Directing the attack was G.H. Baillie, vice-president at Vancouver, who had as an assault team T.E. Price, Winnipeg engineer for maintenance of way, roadmaster E. Burlon, engineer G.F. Murray, fireman R.0. Wilford, and a crew of five shovellers.
Early 24 Jan 1950 their single plough engine, with caboose coupled behind, began the task of breaking through the mountainous heapings of snow extending as far as Saddle Hock which had almost been reached by the team working from the other side. Hour after hour their engine tore at the wall of snow, going into reverse at the last second so that with wheels slithering on the rails it would free itself on impact. Yard by yard the snow broke and yielded to the incessant battering.
By nightfall the last pile was pushed from the track and the engine steamed into Saddle Rock.

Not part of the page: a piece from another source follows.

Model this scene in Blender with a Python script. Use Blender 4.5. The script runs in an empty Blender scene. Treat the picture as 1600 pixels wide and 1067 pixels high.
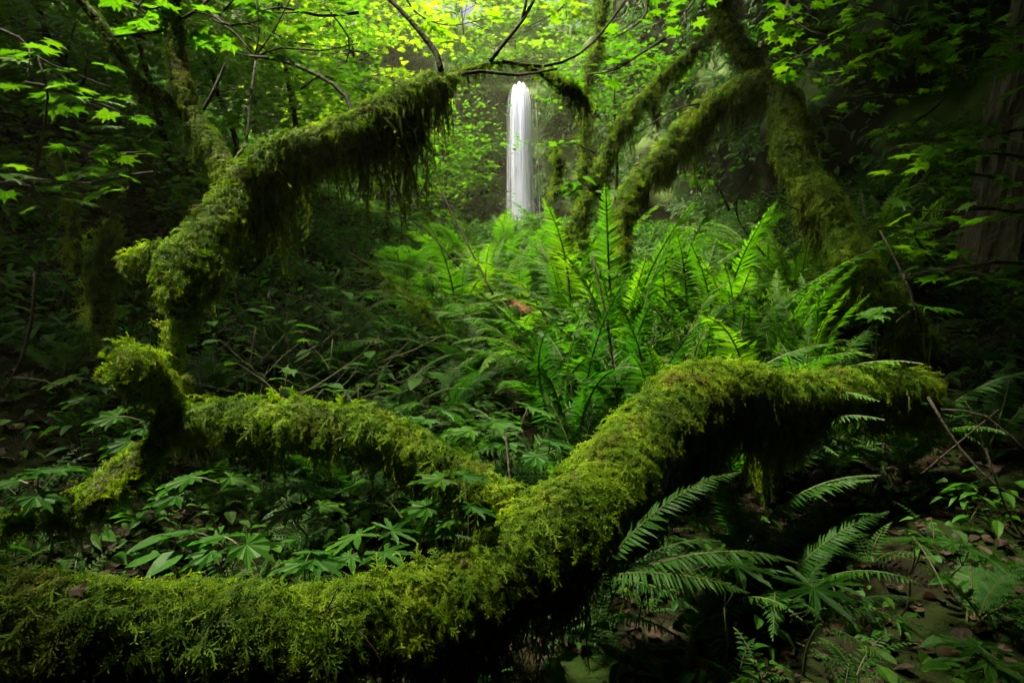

Next day the
plough which had fallen victim to the snow on the first night was freed and the line to the east was
open.
While this whole fight along the treacherous canyon wall was going on, another dramatic operation was in progress in the air. It was the all-up airlift, organized and put into action with cyclonic speed by Canadian Pacific Air Lines.
Operating on an emergency schedule set up by Jack Barber, district traffic representative, assistant Ken Razzell and chief dispatcher Tony Craig, the airlines transported a total of 1,109 passengers and 77,000 pounds of express between interior points and Vancouver.
Every available aircraft was pressed into the emergency service, and at the same time, regular schedule flights went on without interruption. Six aircraft, including the trans-Pacific Empress of Sydney, were used in the airlift.
Although hampered by bad weather and snow-clogged runways, flight crews kept the aircraft in the air as long as regulations would permit, flying as many as 17 special trips in one day.
For nine days after the rail line was cleared, trains rumbled endlessly in and out of Vancouver, bringing the city and interior points their first relief from threatening food and fuel shortages.
Then on the night of 3 Feb 1950 twenty inches of snow borne along on high winds fell on the canyon, again
the menacing sound came over communication wires and again the line was blocked. Again the clearance army
roared into action, again it opened the line, and still again the slides came.
By this time the whole canyon seemed alive with rolling, slipping, snow as warm air breathed across the province.
The slides that came the night of 5 Feb 1950 caused particular dismay as they trapped and buried the first passenger train to be so caught since the trouble started. Again the setting was Saddle Rock where snow swooped down on an eastbound train carrying 37 passengers.
Rescue was quickly organized. In a few hours a path was hacked to the train, the passengers were brought out, and walking back along the path, boarded another train which returned them to Vancouver, none the worse for their adventure.
The canyon came alive again on 13 Feb 1950 as the temperature continued to climb. Again it was Saddle Rock where the piles built up but they were cleared away by next morning and fingers everywhere were carefully crossed.
Although the slides brought more than their weight in trouble, there was a lining to the cloud just as silver as the thaw that brought it. It was the chance it gave for all ranks and trades to get together in close vital action. The figures of Mr. Baillie, E.S. McCracken general superintendent, and G.L. Phillips superintendent, were familiar sights to the men in the thick of the trouble. In Vancouver Monty Thompson, transportation supervisor, and others around him maintained such an untiring vigil at the phone and telegraph key there could never be any doubt for those along the line about the kind of action they would get when needed.
For all participants in the struggle, perhaps the most significant reward was that the C.P.R. was first through every time.